→ Goal:
Copy every line, exactly and only, from the line containing "Model this scene" to the line containing "col = scene.collection", both lines included.

+++

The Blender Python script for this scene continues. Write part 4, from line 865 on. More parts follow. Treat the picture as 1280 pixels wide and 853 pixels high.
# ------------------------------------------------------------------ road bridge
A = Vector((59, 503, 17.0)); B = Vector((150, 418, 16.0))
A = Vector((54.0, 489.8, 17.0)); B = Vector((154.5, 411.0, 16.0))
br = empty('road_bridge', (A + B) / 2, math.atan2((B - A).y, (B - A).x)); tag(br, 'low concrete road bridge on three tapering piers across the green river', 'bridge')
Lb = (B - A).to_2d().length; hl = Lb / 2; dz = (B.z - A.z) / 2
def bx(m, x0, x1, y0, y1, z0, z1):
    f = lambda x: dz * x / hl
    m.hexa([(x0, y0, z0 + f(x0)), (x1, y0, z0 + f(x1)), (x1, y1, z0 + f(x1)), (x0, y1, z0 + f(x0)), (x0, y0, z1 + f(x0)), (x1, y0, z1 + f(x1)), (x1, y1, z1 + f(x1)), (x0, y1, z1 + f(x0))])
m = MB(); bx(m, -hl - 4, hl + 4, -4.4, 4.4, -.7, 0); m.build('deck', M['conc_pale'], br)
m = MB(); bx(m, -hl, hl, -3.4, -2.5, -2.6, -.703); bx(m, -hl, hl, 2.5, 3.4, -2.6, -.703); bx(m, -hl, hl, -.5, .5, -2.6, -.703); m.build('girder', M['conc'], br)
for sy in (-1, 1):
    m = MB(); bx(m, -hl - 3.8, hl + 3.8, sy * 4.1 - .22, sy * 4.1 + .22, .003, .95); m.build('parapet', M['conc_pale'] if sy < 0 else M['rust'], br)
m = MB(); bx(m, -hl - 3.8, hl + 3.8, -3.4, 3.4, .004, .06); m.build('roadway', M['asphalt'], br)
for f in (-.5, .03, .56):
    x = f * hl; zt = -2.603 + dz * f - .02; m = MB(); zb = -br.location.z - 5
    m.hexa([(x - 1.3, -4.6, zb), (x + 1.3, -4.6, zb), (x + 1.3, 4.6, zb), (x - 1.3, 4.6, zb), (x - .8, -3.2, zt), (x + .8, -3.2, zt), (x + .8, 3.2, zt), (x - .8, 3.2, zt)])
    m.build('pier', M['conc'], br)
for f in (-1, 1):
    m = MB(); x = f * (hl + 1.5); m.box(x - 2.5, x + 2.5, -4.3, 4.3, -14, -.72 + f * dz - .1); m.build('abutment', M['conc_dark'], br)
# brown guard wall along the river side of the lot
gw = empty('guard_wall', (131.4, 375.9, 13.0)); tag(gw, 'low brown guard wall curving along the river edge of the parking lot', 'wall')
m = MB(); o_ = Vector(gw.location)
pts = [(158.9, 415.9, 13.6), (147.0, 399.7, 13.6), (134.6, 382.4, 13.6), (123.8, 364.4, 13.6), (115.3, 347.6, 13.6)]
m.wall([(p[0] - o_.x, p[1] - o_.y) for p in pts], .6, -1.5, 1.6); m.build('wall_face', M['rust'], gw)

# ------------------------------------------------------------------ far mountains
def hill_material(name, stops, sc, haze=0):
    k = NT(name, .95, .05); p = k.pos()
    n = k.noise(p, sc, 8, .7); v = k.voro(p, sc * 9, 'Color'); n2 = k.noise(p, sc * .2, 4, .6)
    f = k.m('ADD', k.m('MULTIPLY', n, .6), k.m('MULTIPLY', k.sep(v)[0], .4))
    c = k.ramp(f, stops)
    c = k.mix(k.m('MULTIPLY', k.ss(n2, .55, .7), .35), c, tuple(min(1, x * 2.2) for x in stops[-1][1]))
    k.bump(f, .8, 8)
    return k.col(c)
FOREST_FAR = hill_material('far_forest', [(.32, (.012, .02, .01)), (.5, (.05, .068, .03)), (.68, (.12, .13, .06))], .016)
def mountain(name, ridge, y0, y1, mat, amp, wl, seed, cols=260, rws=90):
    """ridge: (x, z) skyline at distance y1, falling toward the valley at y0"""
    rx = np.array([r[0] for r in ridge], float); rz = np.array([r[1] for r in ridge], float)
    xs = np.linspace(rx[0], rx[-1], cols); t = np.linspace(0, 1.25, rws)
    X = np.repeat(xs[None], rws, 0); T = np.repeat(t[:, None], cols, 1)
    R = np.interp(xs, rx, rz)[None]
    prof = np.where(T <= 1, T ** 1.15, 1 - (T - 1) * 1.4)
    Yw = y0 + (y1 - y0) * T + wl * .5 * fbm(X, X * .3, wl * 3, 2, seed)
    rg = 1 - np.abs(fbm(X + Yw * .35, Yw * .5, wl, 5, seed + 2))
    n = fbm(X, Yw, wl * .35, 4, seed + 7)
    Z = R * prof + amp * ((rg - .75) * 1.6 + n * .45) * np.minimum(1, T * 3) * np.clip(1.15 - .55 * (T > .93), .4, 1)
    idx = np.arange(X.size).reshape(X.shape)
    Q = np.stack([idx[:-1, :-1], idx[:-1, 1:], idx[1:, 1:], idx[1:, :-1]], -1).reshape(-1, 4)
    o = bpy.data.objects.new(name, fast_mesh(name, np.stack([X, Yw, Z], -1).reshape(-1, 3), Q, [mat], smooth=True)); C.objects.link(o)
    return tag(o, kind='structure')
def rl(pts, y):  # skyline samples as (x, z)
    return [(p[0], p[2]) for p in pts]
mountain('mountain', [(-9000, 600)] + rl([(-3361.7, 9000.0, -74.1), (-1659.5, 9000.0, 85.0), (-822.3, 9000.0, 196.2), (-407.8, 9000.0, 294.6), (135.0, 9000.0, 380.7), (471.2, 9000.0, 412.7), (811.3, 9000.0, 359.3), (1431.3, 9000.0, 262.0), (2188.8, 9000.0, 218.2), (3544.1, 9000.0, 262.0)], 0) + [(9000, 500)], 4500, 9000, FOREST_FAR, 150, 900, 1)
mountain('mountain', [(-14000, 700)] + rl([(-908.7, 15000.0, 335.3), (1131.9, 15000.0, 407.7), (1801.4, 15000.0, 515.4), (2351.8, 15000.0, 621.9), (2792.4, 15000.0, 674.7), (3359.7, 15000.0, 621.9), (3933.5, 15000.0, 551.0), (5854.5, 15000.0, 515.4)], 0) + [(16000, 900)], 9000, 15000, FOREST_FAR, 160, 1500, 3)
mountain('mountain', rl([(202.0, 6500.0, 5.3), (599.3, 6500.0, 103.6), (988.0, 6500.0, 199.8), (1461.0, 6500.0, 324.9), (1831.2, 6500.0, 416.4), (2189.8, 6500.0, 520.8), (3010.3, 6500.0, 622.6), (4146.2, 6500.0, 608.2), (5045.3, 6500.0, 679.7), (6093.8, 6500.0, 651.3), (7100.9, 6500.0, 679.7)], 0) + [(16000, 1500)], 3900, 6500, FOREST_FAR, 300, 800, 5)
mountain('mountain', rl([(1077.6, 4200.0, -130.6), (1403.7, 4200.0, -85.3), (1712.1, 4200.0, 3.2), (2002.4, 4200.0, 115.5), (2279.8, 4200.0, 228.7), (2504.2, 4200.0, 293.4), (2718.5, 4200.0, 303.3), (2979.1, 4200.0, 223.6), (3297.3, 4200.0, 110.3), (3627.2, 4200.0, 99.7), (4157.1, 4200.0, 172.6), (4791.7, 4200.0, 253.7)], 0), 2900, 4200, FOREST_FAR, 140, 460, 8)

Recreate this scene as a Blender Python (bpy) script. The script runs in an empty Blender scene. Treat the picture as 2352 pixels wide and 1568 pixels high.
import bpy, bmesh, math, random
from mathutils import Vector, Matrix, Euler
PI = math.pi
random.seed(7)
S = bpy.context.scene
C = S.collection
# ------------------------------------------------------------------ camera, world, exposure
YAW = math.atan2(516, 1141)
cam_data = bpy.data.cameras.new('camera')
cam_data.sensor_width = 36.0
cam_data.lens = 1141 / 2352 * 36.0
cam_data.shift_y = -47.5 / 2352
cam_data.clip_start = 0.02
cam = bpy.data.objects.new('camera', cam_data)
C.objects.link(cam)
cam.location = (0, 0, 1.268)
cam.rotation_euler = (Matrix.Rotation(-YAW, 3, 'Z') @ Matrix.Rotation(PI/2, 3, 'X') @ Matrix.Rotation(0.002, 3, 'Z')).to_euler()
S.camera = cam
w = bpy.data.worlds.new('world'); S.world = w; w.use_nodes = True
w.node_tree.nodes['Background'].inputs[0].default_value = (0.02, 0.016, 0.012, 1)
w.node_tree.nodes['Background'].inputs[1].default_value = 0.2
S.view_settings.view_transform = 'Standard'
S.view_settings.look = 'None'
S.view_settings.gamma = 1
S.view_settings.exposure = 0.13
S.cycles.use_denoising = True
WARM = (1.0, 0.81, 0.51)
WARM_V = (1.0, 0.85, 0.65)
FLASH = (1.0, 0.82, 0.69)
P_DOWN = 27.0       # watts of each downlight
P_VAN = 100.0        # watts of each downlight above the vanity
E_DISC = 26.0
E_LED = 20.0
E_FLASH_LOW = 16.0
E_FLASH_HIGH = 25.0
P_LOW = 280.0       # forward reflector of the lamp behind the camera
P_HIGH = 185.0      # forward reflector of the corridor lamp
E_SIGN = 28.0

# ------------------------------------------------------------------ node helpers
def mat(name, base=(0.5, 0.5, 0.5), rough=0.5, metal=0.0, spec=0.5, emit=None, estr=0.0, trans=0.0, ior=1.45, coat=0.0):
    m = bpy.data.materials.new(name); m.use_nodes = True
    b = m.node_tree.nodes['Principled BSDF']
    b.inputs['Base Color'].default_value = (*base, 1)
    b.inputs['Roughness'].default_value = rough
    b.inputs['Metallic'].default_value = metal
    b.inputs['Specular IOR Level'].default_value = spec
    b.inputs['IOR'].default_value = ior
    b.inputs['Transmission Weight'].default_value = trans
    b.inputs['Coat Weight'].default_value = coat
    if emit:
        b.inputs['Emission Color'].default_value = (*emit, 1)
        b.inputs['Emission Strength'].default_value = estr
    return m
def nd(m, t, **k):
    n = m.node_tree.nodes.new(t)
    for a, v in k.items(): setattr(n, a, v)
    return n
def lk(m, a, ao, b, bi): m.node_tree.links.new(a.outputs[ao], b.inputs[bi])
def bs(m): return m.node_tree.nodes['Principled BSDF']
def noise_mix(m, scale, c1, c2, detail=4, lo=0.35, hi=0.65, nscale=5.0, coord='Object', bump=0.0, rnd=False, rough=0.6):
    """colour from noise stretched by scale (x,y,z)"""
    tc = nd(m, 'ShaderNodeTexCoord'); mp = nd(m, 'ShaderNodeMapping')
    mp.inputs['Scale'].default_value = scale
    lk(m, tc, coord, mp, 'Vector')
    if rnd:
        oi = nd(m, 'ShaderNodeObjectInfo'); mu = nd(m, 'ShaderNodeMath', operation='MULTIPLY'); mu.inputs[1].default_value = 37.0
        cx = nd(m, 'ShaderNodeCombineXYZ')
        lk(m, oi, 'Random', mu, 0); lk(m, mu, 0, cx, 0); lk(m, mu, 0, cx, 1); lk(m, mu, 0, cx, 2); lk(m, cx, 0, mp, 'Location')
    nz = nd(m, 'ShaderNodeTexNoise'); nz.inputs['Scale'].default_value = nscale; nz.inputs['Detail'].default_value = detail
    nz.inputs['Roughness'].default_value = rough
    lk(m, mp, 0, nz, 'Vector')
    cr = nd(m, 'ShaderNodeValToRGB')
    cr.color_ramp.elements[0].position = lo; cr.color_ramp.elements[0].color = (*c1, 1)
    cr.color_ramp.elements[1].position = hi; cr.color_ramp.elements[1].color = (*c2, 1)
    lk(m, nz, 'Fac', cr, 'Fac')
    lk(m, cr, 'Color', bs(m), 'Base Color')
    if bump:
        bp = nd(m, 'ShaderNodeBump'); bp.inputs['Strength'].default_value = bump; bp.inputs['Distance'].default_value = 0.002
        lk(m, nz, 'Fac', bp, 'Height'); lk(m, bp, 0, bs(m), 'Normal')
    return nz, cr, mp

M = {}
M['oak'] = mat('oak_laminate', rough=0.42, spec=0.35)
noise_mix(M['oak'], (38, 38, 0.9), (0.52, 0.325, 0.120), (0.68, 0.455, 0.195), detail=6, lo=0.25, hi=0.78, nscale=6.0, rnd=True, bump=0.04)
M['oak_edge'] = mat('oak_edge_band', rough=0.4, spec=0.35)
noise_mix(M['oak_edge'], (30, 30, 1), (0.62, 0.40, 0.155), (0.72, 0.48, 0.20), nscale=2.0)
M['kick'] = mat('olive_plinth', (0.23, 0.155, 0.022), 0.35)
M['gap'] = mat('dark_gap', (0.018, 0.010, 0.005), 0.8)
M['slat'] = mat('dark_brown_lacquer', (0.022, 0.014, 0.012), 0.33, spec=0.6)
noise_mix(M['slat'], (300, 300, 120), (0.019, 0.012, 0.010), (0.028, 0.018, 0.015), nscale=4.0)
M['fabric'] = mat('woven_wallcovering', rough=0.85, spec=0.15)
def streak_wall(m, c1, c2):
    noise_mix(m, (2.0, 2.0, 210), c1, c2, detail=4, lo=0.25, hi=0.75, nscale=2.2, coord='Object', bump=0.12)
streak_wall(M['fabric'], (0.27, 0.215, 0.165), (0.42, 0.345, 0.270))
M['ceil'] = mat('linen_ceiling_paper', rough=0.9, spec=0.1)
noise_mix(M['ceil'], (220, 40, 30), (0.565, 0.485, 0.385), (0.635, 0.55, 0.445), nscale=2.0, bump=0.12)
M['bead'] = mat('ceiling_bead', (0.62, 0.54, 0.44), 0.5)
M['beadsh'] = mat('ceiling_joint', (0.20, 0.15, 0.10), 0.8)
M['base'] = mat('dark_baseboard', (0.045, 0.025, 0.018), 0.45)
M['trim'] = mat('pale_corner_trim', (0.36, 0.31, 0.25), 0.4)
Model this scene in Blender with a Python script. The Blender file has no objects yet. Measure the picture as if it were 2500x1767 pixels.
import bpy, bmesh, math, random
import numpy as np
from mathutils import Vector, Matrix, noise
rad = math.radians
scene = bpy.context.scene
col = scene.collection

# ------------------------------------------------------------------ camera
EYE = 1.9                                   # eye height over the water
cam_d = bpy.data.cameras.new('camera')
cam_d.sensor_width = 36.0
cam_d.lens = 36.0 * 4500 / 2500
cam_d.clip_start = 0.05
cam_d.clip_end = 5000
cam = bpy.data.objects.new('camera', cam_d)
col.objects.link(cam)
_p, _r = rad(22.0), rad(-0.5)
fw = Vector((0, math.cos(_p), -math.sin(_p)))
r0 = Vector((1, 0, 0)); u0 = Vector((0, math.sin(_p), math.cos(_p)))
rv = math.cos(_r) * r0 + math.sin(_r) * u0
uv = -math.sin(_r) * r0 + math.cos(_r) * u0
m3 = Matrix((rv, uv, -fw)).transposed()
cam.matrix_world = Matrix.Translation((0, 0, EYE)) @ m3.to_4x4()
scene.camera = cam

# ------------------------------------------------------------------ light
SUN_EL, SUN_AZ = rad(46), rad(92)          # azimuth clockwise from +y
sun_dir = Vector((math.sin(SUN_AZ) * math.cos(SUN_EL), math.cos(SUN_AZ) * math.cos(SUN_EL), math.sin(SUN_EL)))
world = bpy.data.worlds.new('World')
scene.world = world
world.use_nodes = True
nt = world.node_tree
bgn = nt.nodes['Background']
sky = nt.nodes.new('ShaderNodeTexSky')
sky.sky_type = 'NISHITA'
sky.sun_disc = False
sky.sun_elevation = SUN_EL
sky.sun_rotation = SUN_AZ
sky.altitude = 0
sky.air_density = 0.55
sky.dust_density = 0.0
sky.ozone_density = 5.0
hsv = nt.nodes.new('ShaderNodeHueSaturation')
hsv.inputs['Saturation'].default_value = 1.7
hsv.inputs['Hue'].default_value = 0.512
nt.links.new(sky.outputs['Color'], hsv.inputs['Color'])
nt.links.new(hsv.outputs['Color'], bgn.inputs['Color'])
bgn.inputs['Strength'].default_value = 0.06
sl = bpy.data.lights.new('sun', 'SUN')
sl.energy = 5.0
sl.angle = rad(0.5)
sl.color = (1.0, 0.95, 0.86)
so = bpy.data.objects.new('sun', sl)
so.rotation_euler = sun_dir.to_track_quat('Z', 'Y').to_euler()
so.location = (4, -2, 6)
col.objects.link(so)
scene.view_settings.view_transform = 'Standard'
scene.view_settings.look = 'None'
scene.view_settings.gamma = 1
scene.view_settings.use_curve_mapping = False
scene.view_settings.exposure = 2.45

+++

→ Solution for this exercise:
Model this scene in Blender with a Python script. The Blender file has no objects yet. Measure the picture as if it were 2500x1767 pixels.
import bpy, bmesh, math, random
import numpy as np
from mathutils import Vector, Matrix, noise
rad = math.radians
scene = bpy.context.scene
col = scene.collection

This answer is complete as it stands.